Nous voilà presque au bout de ces 4 années. Nos enfants, comme nous, ont en eux des sentiments partagés. Eve, Noé et Lucie laisseront des amis et s'en rendent peu à peu compte. Ils savent avec nous que nous trouverons notre place dans le Sud-Ouest de la France, à Agen, dans une communauté qui nous attend. Mais il est vrai que nous ne partons pas de gaieté de cœur. Personne ne nous "oblige" à rentrer tout comme personne ne nous "oblige" à rester. Et c'est ce qui a peut-être rendu notre décision plus difficile... Pourtant c'est vers l'avenir que nous nous tournons sachant là encore qu'Il continuera de faire route avec nous...

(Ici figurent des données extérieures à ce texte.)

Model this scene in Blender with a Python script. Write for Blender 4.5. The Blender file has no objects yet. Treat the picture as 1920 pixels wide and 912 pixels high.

Le stress des préparatifs, en termes administratifs, mais aussi de déménagement et des dernières rencontres avec les amis, s'accélère ces derniers temps. Dans six semaines environ nous serons dans l'avion... Nous voudrions profiter de cette dernière lettre à nos amis depuis la Patagonie, pour vous remercier de votre accompagnement et votre soutien qui se sont traduits par tant de signes, de gestes et de paroles tout au long de ces années. Notre reconnaissance va aussi vers nos familles et tout spécialement à Christine et Stéphan qui ont suivi de près notre situation sur le plan administratif en France ainsi que dans mille et un petits et grands détails... De tout cœur un grand merci !


Au plaisir de vous revoir d'ici quelques semaines, recevez nos meilleures salutations.